Opakowanie w szklanym słoiczku nie jest wygodne w transportowaniu, ale nie uznaję to za wadę.
Krem jest niesamowicie wydajny i pojemność 50 ml towarzyszy mi przez 5 miesięcy. Przy cenie kremu ok. 45 zł jest to bardzo ekonomiczny kosmetyk. Krem należy zużyć w ciągu 6 miesięcy od otwarcia.
Krem Manuka Honey nie tylko polubił mój portfel, ale też moja skóra. Krem dostarcza mojej skórze pełnego nawilżenia, odżywienia i promiennego wyglądu. Wszystkie obietnice producenta są spełnione. Krem podbił moje serce i wrócę jeszcze do niego nieraz. Jednocześnie krem rozbudził moją ciekawość na inne kosmetyki z serii Manuka Honey.

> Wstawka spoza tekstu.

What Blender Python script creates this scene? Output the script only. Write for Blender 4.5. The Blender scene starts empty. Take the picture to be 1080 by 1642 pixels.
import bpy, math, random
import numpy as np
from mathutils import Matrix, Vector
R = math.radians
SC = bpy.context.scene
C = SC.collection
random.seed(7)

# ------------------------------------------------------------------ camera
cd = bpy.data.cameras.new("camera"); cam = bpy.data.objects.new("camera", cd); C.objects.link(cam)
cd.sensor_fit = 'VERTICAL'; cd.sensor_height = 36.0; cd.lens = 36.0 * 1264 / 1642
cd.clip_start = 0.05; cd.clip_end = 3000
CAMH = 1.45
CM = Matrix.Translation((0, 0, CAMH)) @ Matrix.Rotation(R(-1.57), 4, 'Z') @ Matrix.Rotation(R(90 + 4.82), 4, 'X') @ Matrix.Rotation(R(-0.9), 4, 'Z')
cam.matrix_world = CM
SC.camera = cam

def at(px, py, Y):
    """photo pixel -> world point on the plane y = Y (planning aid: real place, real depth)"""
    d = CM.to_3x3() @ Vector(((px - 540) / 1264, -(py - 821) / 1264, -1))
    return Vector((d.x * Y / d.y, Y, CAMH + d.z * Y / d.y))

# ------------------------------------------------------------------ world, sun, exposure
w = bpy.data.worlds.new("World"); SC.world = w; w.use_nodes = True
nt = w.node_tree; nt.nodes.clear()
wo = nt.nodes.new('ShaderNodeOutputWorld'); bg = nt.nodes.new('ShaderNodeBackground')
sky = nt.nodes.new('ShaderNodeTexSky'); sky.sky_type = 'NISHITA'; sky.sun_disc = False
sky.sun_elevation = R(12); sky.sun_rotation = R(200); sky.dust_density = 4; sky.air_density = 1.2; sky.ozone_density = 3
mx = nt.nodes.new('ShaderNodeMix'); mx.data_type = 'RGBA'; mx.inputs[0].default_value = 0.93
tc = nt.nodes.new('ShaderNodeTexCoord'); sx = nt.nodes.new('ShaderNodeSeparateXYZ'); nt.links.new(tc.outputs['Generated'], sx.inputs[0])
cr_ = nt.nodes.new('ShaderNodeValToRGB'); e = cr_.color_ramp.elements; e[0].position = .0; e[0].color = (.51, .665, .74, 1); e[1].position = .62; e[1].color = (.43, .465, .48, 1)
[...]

Autor zdjęcia: Naturalna dusza
Skład INCI: Aloe barbadensis leaf juice, Butyrospermum parkii butter, Cetearyl alcohol, Borago officinalis seed oil, Cera alba, Prunus amygdalus dulcis oil, Glycerin, Cetearyl glucoside, Brassica campestris (Rapeseed) sterols, Zinc oxide, Rosa moschata seed oil, Honey extract (Manuka honey), Theobroma cacao seed butter, Sodium hyaluronate, Glycyrrhetinic acid, Glyceryl caprylate, Tocopheryl acetate, Sodium phytate, Xanthan gum, Sodium benzoate, Potassium sorbate, Citric acid.